**Instruction:** Your task is to copy the listing exactly, with the pictures left out.

**Raw data:**
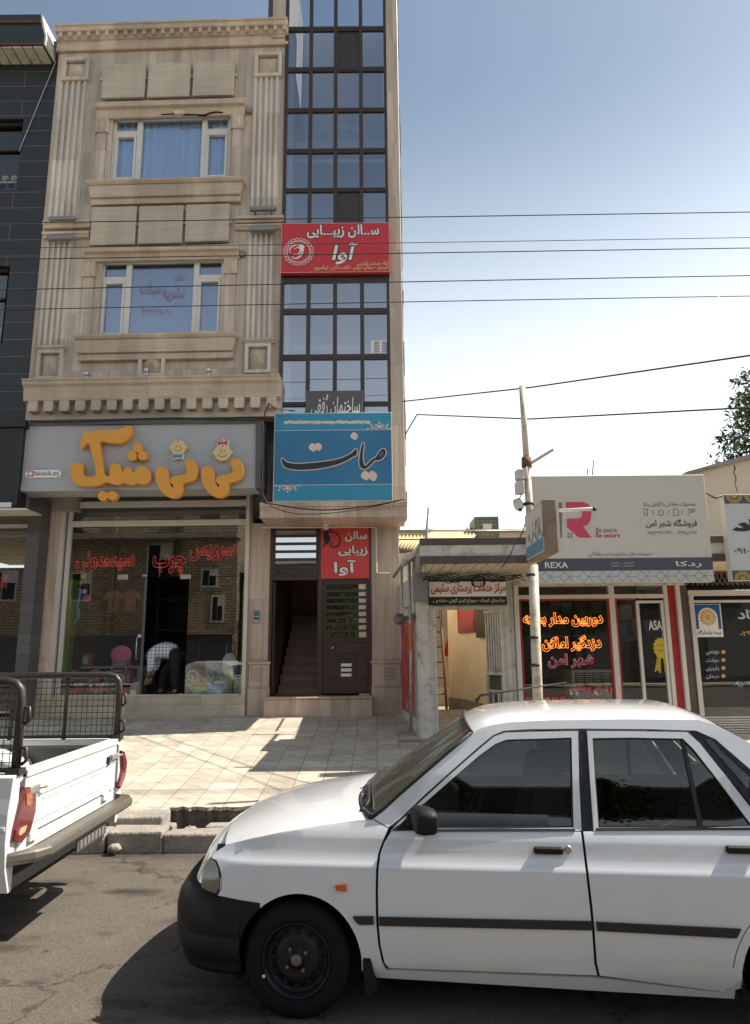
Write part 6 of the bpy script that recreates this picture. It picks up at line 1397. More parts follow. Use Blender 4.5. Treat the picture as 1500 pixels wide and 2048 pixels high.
# black seam behind the door frames
def ring(outer, inner): return outer+[outer[0]]+[inner[0]]+inner[::-1]
def ringpanel(name, outer, inner, mat, off, thick=.012):
    """frame between two outlines with the same number of points"""
    res = []
    for side in (0, 1):
        n = len(outer); vv = []
        for pl in (outer, inner):
            for x, z in pl:
                i = inset(x, z)-off; vv.append(KX.w(x, z, -i if side == 0 else -(CW_-i)))
        fs = [(k, (k+1) % n, n+(k+1) % n, n+k) for k in range(n)]
        g = G(KX); g.add(vv, fs); o = g.build(name, mat, CAR, fix=False); me = o.data; bmm = bmesh.new(); bmm.from_mesh(me); bmm.normal_update(); od = KX.dv*(1 if side == 0 else -1)
        bmesh.ops.reverse_faces(bmm, faces=[f for f in bmm.faces if f.normal.dot(od) < 0]); bmm.to_mesh(me); bmm.free()
        s = o.modifiers.new('thickness', 'SOLIDIFY'); s.thickness = thick; s.offset = -1; res.append(o)
    return res
fo = [(782, 1661), (830, 1613), (900, 1549), (955, 1501), (988, 1473), (1010, 1465), (1080, 1463), (1156, 1462), (1158, 1560), (1163, 1661), (1000, 1662), (880, 1662)]
fi = [(800, 1652), (842, 1612), (906, 1556), (961, 1509), (990, 1488), (1013, 1479), (1080, 1477), (1143, 1475), (1145, 1560), (1147, 1655), (1000, 1657), (880, 1657)]
FO, FI = cpts(fo), cpts(fi)
ringpanel('front_door_frame', FO, FI, M['carpaint'], .002, .03)
ringpanel('window_seal', cpts([(x, y) for x, y in fi]), [(x+(1.0-x)*.018, z+(1.08-z)*.03) for x, z in FI], M['seal'], -.006, .02)
ro = [(1187, 1661), (1180, 1560), (1174, 1462), (1260, 1462), (1374, 1464), (1400, 1487), (1450, 1550), (1500, 1614), (1528, 1650), (1540, 1660), (1400, 1660), (1280, 1661)]
ri = [(1197, 1655), (1190, 1560), (1185, 1476), (1260, 1475), (1366, 1477), (1388, 1499), (1436, 1560), (1480, 1619), (1500, 1646), (1508, 1655), (1400, 1655), (1280, 1655)]
RO, RI = cpts(ro), cpts(ri)
ringpanel('rear_door_frame', RO, RI, M['carpaint'], .002, .03)
ringpanel('window_seal', RI, [(x+(1.8-x)*.02, z+(1.05-z)*.03) for x, z in RI], M['seal'], -.006, .02)
panel('b_pillar', cpts([(1159, 1461), (1172, 1461), (1179, 1560), (1186, 1662), (1165, 1662), (1160, 1560)]), M['seal'], CAR, off=-.004)
panel('quarter_divider', cpts([(1362, 1477), (1369, 1478), (1408, 1655), (1398, 1655)]), M['seal'], CAR, off=-.004, thick=.02)
panel('c_pillar_vent', cpts([(1382, 1463), (1393, 1462)])+[(2.05, 1.285), (2.08, 1.265), (2.29, 1.045), (2.42, .925), (2.26, .885)]+cpts([(1540, 1655), (1506, 1614)]), M['seal'], CAR, off=-.003)
panel('quarter_glass', cpts([(1408, 1478), (1422, 1477)])+[(2.10, 1.21), (2.24, 1.06), (2.22, 1.0)], M['glass_c'], CAR, off=.003, thick=.004)
gf = [(x+(1.0-x)*.012, z+(1.08-z)*.02) for x, z in FI]; gr = [(x+(1.8-x)*.014, z+(1.05-z)*.02) for x, z in RI]
panel('front_window', gf, M['glass_c'], CAR, off=-.014, thick=.004); panel('rear_window', gr, M['glass_c'], CAR, off=-.014, thick=.004)
panel('mirror_base', cpts([(784, 1660), (862, 1660), (858, 1604), (845, 1608), (800, 1645)]), M['bump'], CAR, off=.006, thick=.015)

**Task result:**
Write part 6 of the bpy script that recreates this picture. It picks up at line 1397. More parts follow. Use Blender 4.5. Treat the picture as 1500 pixels wide and 2048 pixels high.
# black seam behind the door frames
def ring(outer, inner): return outer+[outer[0]]+[inner[0]]+inner[::-1]
def ringpanel(name, outer, inner, mat, off, thick=.012):
    """frame between two outlines with the same number of points"""
    res = []
    for side in (0, 1):
        n = len(outer); vv = []
        for pl in (outer, inner):
            for x, z in pl:
                i = inset(x, z)-off; vv.append(KX.w(x, z, -i if side == 0 else -(CW_-i)))
        fs = [(k, (k+1) % n, n+(k+1) % n, n+k) for k in range(n)]
        g = G(KX); g.add(vv, fs); o = g.build(name, mat, CAR, fix=False); me = o.data; bmm = bmesh.new(); bmm.from_mesh(me); bmm.normal_update(); od = KX.dv*(1 if side == 0 else -1)
        bmesh.ops.reverse_faces(bmm, faces=[f for f in bmm.faces if f.normal.dot(od) < 0]); bmm.to_mesh(me); bmm.free()
        s = o.modifiers.new('thickness', 'SOLIDIFY'); s.thickness = thick; s.offset = -1; res.append(o)
    return res
fo = [(782, 1661), (830, 1613), (900, 1549), (955, 1501), (988, 1473), (1010, 1465), (1080, 1463), (1156, 1462), (1158, 1560), (1163, 1661), (1000, 1662), (880, 1662)]
fi = [(800, 1652), (842, 1612), (906, 1556), (961, 1509), (990, 1488), (1013, 1479), (1080, 1477), (1143, 1475), (1145, 1560), (1147, 1655), (1000, 1657), (880, 1657)]
FO, FI = cpts(fo), cpts(fi)
ringpanel('front_door_frame', FO, FI, M['carpaint'], .002, .03)
ringpanel('window_seal', cpts([(x, y) for x, y in fi]), [(x+(1.0-x)*.018, z+(1.08-z)*.03) for x, z in FI], M['seal'], -.006, .02)
ro = [(1187, 1661), (1180, 1560), (1174, 1462), (1260, 1462), (1374, 1464), (1400, 1487), (1450, 1550), (1500, 1614), (1528, 1650), (1540, 1660), (1400, 1660), (1280, 1661)]
ri = [(1197, 1655), (1190, 1560), (1185, 1476), (1260, 1475), (1366, 1477), (1388, 1499), (1436, 1560), (1480, 1619), (1500, 1646), (1508, 1655), (1400, 1655), (1280, 1655)]
RO, RI = cpts(ro), cpts(ri)
ringpanel('rear_door_frame', RO, RI, M['carpaint'], .002, .03)
ringpanel('window_seal', RI, [(x+(1.8-x)*.02, z+(1.05-z)*.03) for x, z in RI], M['seal'], -.006, .02)
panel('b_pillar', cpts([(1159, 1461), (1172, 1461), (1179, 1560), (1186, 1662), (1165, 1662), (1160, 1560)]), M['seal'], CAR, off=-.004)
panel('quarter_divider', cpts([(1362, 1477), (1369, 1478), (1408, 1655), (1398, 1655)]), M['seal'], CAR, off=-.004, thick=.02)
panel('c_pillar_vent', cpts([(1382, 1463), (1393, 1462)])+[(2.05, 1.285), (2.08, 1.265), (2.29, 1.045), (2.42, .925), (2.26, .885)]+cpts([(1540, 1655), (1506, 1614)]), M['seal'], CAR, off=-.003)
panel('quarter_glass', cpts([(1408, 1478), (1422, 1477)])+[(2.10, 1.21), (2.24, 1.06), (2.22, 1.0)], M['glass_c'], CAR, off=.003, thick=.004)
gf = [(x+(1.0-x)*.012, z+(1.08-z)*.02) for x, z in FI]; gr = [(x+(1.8-x)*.014, z+(1.05-z)*.02) for x, z in RI]
panel('front_window', gf, M['glass_c'], CAR, off=-.014, thick=.004); panel('rear_window', gr, M['glass_c'], CAR, off=-.014, thick=.004)
panel('mirror_base', cpts([(784, 1660), (862, 1660), (858, 1604), (845, 1608), (800, 1645)]), M['bump'], CAR, off=.006, thick=.015)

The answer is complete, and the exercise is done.